Ao menos, acabava-se-lhe o problema de ter de educar dois filhos praticamente sozinha. "Aqui funciona a figura do pai ausente, as crianças são todas órfãs de pai", brinca o padre. Mas vai-se perguntar ao director do agrupamento de escolas do concelho e percebe-se que o assunto é grave. "A ausência dos pais, ou o desemprego, imediatamente gera actos de indisciplina e conflito", constata Alberto Tavares. Por causa disso, o agrupamento inaugurou este ano lectivo um gabinete de mediação com apoio psicológico. Mais recentemente, reforçou o apoio alimentar a meio da manhã e a meio da tarde. "Começámos a ver miúdos que chegavam a comer duas e três vezes ao almoço para compensar o facto de não jantarem".
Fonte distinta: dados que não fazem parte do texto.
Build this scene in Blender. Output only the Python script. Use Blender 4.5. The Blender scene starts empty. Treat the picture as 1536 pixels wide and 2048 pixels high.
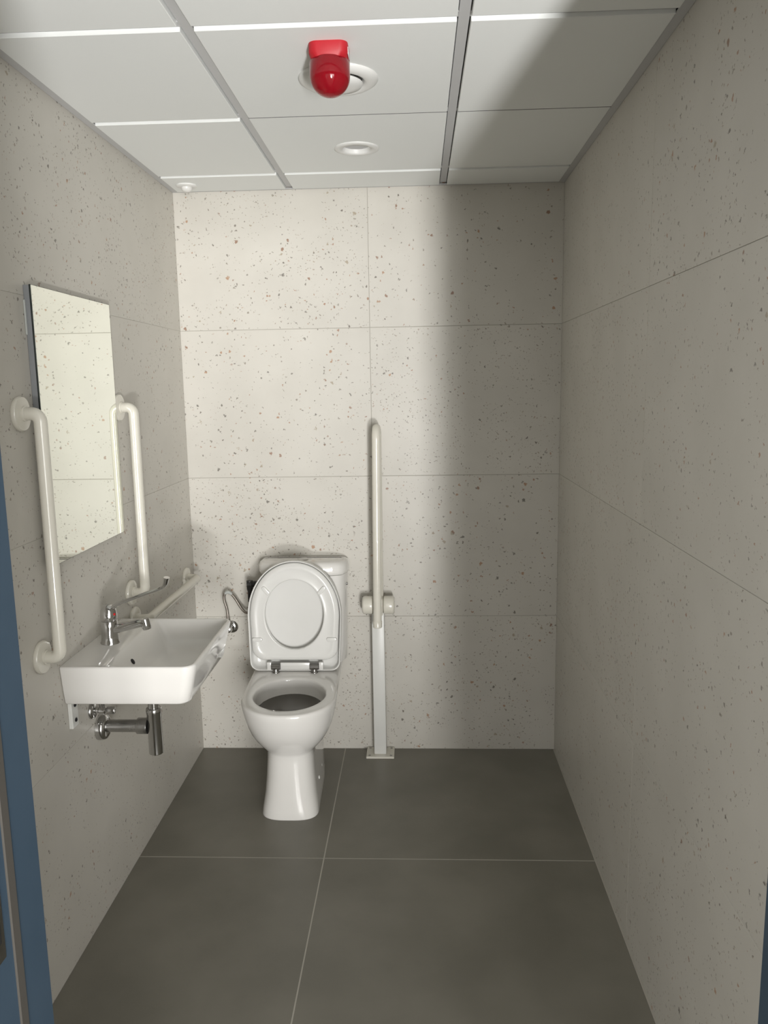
import bpy, bmesh, math, random
from mathutils import Vector, Matrix
random.seed(7)
PI = math.pi
C = bpy.context.scene.collection
SC = bpy.context.scene

# ------------------------------------------------------------------ camera
# world: x to the right, y into the room (back wall is y = 0), z up
CAM = (0.95861, -3.22967, 1.56682)
R_ = Vector((0.9989973, 0.0416374, -0.01645341))
U_ = Vector((0.00964074, 0.15881721, 0.98726093))
F_ = Vector((-0.04372006, 0.98642963, -0.15825654))
cam = bpy.data.cameras.new('camera')
cam.sensor_fit = 'VERTICAL'
cam.sensor_height = 36.0
cam.lens = 1571.888 / 2048 * 36.0
cam.clip_start = 0.02
cam_ob = bpy.data.objects.new('camera', cam)
C.objects.link(cam_ob)
m = Matrix.Identity(4)
for i in range(3):
    m[i][0], m[i][1], m[i][2], m[i][3] = R_[i], U_[i], -F_[i], CAM[i]
cam_ob.matrix_world = m
SC.camera = cam_ob

# ------------------------------------------------------------------ world, lights, exposure
SC.view_settings.view_transform = 'Standard'
SC.view_settings.look = 'None'
SC.view_settings.gamma = 1.0
SC.view_settings.use_curve_mapping = False
SC.view_settings.exposure = 0.29
w = bpy.data.worlds.new('world')
SC.world = w
w.use_nodes = True
bg = w.node_tree.nodes['Background']
bg.inputs['Color'].default_value = (1.0, 0.985, 0.945, 1)
bg.inputs['Strength'].default_value = 1.4

def window_light(name, x0, x1, y, z0, z1, power, color=(1, 1, 1)):
    """daylight of a glazed shopfront bay in the hall behind the camera"""
    l = bpy.data.lights.new(name, 'AREA')
    l.shape = 'RECTANGLE'
    l.size = x1 - x0
    l.size_y = z1 - z0
    l.energy = power
    l.color = color
    o = bpy.data.objects.new(name, l)
    C.objects.link(o)
    o.location = ((x0 + x1) / 2, y, (z0 + z1) / 2)
    o.rotation_euler = (PI / 2, 0, 0)      # -Z of the lamp looks along +y
    return o
window_light('far_window_light', 2.75, 3.85, -15.0, 0.05, 2.3, 430, (1.0, 0.99, 0.97))
window_light('far_side_window_light', 4.2, 6.2, -15.0, 0.05, 2.3, 330, (1.0, 0.99, 0.97))
window_light('hall_side_window_light', 2.8, 4.0, -7.0, 0.05, 2.7, 62, (1.0, 0.99, 0.97))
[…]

Em frente a um copo de vinho branco, num café da aldeia vizinha de Magrelos, Manuel Brás, quatro filhos, dos quais um ainda na escola, está no desemprego, mas garante que comida em casa foi coisa que ainda não faltou. "Estou no paro [desemprego] até ver", apresenta-se, num português contaminado pelo castelhano. Com 58 anos, trabalhou na Alemanha, Rússia, Iraque, Espanha. "Estive oito anos em San Sebastian, mas vinha a casa todos os oito dias". Nos tempos áureos, trabalhava por oito/nove euros por hora, a um ritmo de dez ou doze horas por dia. Hoje, paga-se sete euros aos melhores. Muitos não passam dos cinco".

Um dos filhos que com ele trabalhou em Espanha já seguiu para França, em Bordéus. O outro, que entretanto trouxe namorada espanhola para a terra, "está à espera". Como o pai. "Pois se não há trabalho em Espanha, que hei-de eu fazer?! Ainda me faltam muitos anos para a reforma". E até conseguir? "Vai-se ocupando o tempo". E depois, como se falasse para dentro: "Uma pessoa chateia-se, quem está habituado a trabalhar, chateia-se de não fazer nada, hombre...".

Chateia-se ele e chateia-se Américo Aguiar, de 45 anos, ao balcão de outro café, o Ventosa, outra vez em Penha Longa. "O patrão mandou-nos embora e agora andamos aqui, a olhar uns para os outros", lamenta-se. Sem direito a subsídio de desemprego, encostou-se aos pais para aguentar a falta de dinheiro. Já tratou de "meter os papéis para a Alemanha. França e Suíça". "O primeiro que sair, eu vou". Se puder, evita a França, por onde já andou um mês, em Bordéus. "Ganhava oito euros por hora, mas éramos doze a dormir numa casa velha, em camas separadas por cortinas. Ao almoço, comíamos sandes". O pior, porém, eram as pessoas. "Não sei se era racismo, mas parece que nem olhavam para nós". Se pudesse, voltava para Espanha. "A língua é fácil, a casa onde dormíamos era boa e a comida também". E, além disso, diz: "Era quase como se continuássemos em Portugal". Na pasmaceira do café Nascer do Sol, Arlindo Soares também sonha com o regresso desses dias do eldorado espanhol. "Ao fim-de-semana, isto ganhava vida. Agora se as pessoas se põem todas a correr o mundo, e alguns até a levar as mulheres com eles, aqui o comércio morre. Morremos todos".